Four fundamental things have to be right on the economic or demand side.

Firstly, a place must have a critical mass of businesses. Business density (number of businesses per head of population) has to be as high as possible. Therefore, all places should be keen to stimulate new firm creation – irrespective of the industry. This has spatial implications.

Secondly, places have actual and potential industrial strengths (financial services in London or chemicals on Teeside) and these must be supported and further strengthened. It follows that understanding what these actual and potential strengths are is important and a strategy to enhance them will also have spatial implications.

Thirdly, industrial strengths or specialisms often need shared spatial solutions to business problems. The Stock Exchange was a spatial solution to the need for businesses to exchange ownership papers. Exhibition space is necessary for small fashion designers jointly to show new products to retailers.  Understanding the strategic relationship between the market needs of an industry and the spatial implications of those, is crucial.

Fourthly, new businesses and businesses that are associated with a place industrial strength must be supported. This support must in particular address the continuing need for innovation.

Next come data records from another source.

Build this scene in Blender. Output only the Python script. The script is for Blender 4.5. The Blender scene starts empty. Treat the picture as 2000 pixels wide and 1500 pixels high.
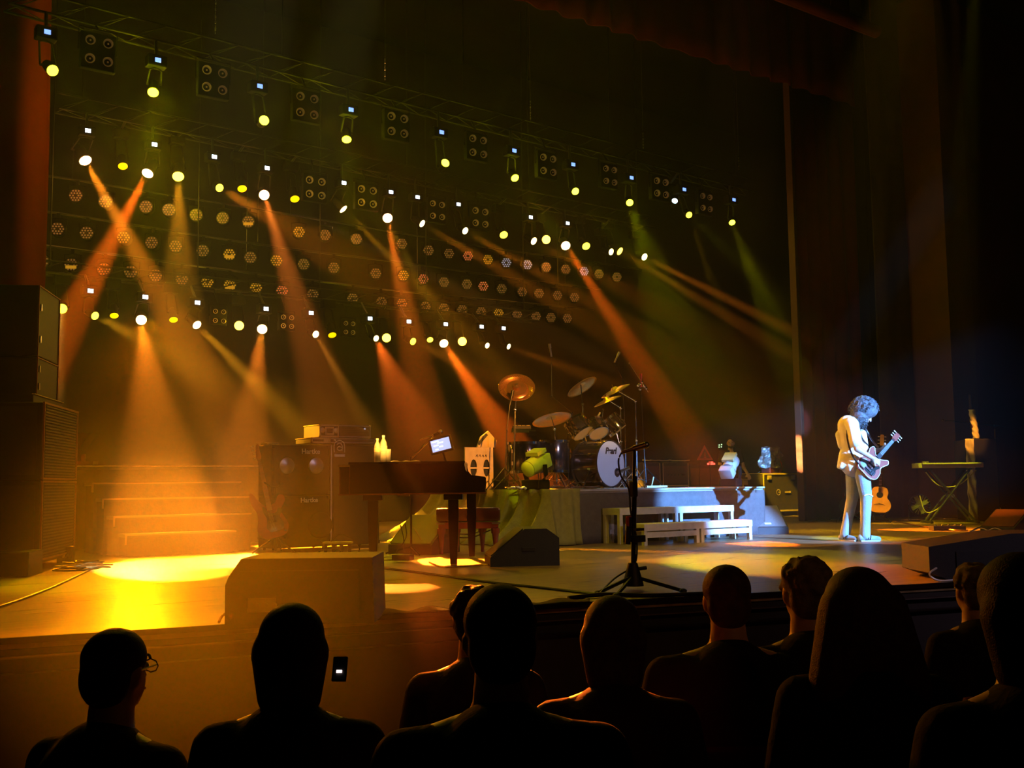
import bpy, bmesh, math, random
from mathutils import Vector, Matrix, Euler
random.seed(7)
sc = bpy.context.scene
COL = sc.collection
R = math.radians
# ------------------------------------------------------------------ camera
FPX = 2100.0
YAW = math.atan(FPX/2900.0)
PITCH = math.atan(195.0/FPX)
ROLL = -0.012
EYE = Vector((0, 0, 0.8))
AX = Vector((math.sin(YAW), math.cos(YAW), 0))
R0 = Vector((math.cos(YAW), -math.sin(YAW), 0))
FW = AX*math.cos(PITCH) + Vector((0, 0, 1))*math.sin(PITCH)
U0 = R0.cross(FW)
RT = R0*math.cos(ROLL) + U0*math.sin(ROLL)
UP = U0*math.cos(ROLL) - R0*math.sin(ROLL)
cam_d = bpy.data.cameras.new('camera'); cam = bpy.data.objects.new('camera', cam_d); COL.objects.link(cam)
cam_d.sensor_width = 36; cam_d.lens = 36*FPX/2000; cam_d.clip_end = 200; cam_d.clip_start = 0.05
m = Matrix.Identity(4)
for i in range(3):
    m[i][0] = RT[i]; m[i][1] = UP[i]; m[i][2] = -FW[i]; m[i][3] = EYE[i]
cam.matrix_world = m
sc.camera = cam
sc.view_settings.view_transform = 'Standard'; sc.view_settings.look = 'None'
sc.view_settings.gamma = 1; sc.view_settings.exposure = 0.0; sc.view_settings.use_curve_mapping = False
cy = sc.cycles
cy.use_denoising = True; cy.use_adaptive_sampling = True; cy.adaptive_threshold = 0.03
cy.max_bounces = 5; cy.diffuse_bounces = 2; cy.glossy_bounces = 3; cy.transmission_bounces = 5
cy.volume_bounces = 0; cy.transparent_max_bounces = 8
cy.sample_clamp_indirect = 3.0; cy.caustics_reflective = False; cy.caustics_refractive = False
w = bpy.data.worlds.new('night'); sc.world = w; w.use_nodes = True
w.node_tree.nodes['Background'].inputs[0].default_value = (0.02, 0.008, 0.004, 1)
w.node_tree.nodes['Background'].inputs[1].default_value = 0.02

def ray(u, v): return (FW*FPX + RT*(u-1000) - UP*(v-750)).normalized()
def F(u, v, z=0.0):
    d = ray(u, v); return EYE + d*((z-EYE.z)/d.z)
def PY(u, v, Y):
    d = ray(u, v); return EYE + d*(Y/d.y)
def PD(u, v, dep):
    d = ray(u, v); return EYE + d*(dep/d.dot(AX))

# ------------------------------------------------------------------ lights
def spot(name, p, tgt, col, watt, deg, blend=0.15, rad=0.05):
    l = bpy.data.lights.new(name, 'SPOT'); o = bpy.data.objects.new(name, l); COL.objects.link(o)
    l.color = col; l.energy = watt; l.spot_size = R(deg); l.spot_blend = blend; l.shadow_soft_size = rad
    o.location = p; o.rotation_euler = (Vector(tgt)-Vector(p)).to_track_quat('-Z', 'Y').to_euler()
    return o
def point(name, p, col, watt, rad=0.05):
    l = bpy.data.lights.new(name, 'POINT'); o = bpy.data.objects.new(name, l); COL.objects.link(o)
    l.color = col; l.energy = watt; l.shadow_soft_size = rad; o.location = p; return o
def area(name, p, tgt, col, watt, sx, sy, spread=180):
    l = bpy.data.lights.new(name, 'AREA'); o = bpy.data.objects.new(name, l); COL.objects.link(o)
    l.shape = 'RECTANGLE'; l.size = sx; l.size_y = sy; l.color = col; l.energy = watt; l.spread = R(spread)
    o.location = p; o.rotation_euler = (Vector(tgt)-Vector(p)).to_track_quat('-Z', 'Y').to_euler()
    return o

# ------------------------------------------------------------------ washes, follow spot
LX = 1.0
# amber/yellow top wash over the stage floor
def lampwash(u, v, Y, tgt, col, W, deg, bl=.7): 
    p = PY(u, v, Y); t_ = Vector(tgt); d = (t_-p).normalized(); spot('wash', p+d*.08, t_, col, W, deg, bl, .1)
lampwash(299, 181, 14.2, (2.6, 8.6, 0), (1, .58, .0), 700, 44)
lampwash(677, 273, 14.2, (6.2, 9.0, 0), (1, .66, .0), 420, 36)
lampwash(1006, 348, 14.2, (10.2, 10.0, 0), (1, .62, .0), 450, 18)
lampwash(1230, 396, 14.2, (13.9, 11.0, 0), (1, .66, .0), 1700, 14, .3)
lampwash(1430, 435, 14.2, (17.4, 11.9, 0), (1, .55, .0), 2600, 12, .3)
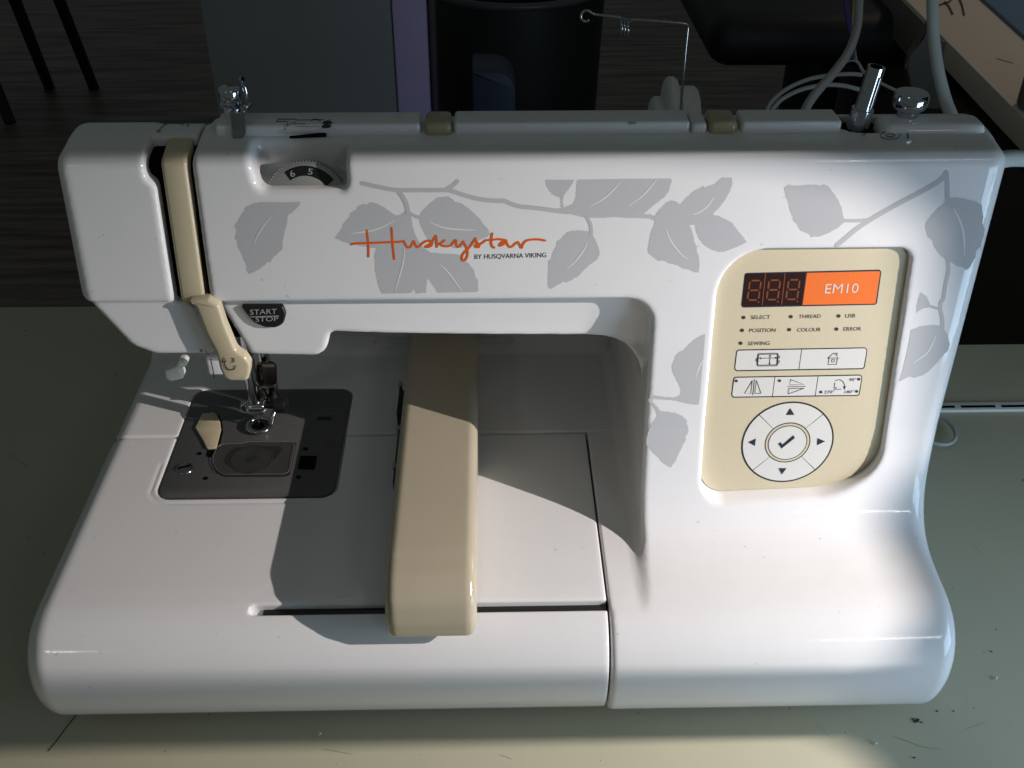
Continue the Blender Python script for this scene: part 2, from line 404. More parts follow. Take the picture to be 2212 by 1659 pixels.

This might come from further and higher education or management consultancy or private sector research and development.  Encouraging the presence of these related businesses and organisations also has spatial implications.

Permalink: http://www.gavurin.com/econspat (copy'n'paste)


Comments (1)


Comment At 03:46 PM on 17 Sep 2008
Author: helen utteridge

Wrote: i guess these arguments add weight to the govt decision to do away with regional assemblies and the production of seperate regional spatial strategies and economic strategies and moved towards a single regional strategy come 2010. easier said than done mind considering the RSS takes years to approve whilst economic strategy is in comparison easy as pie!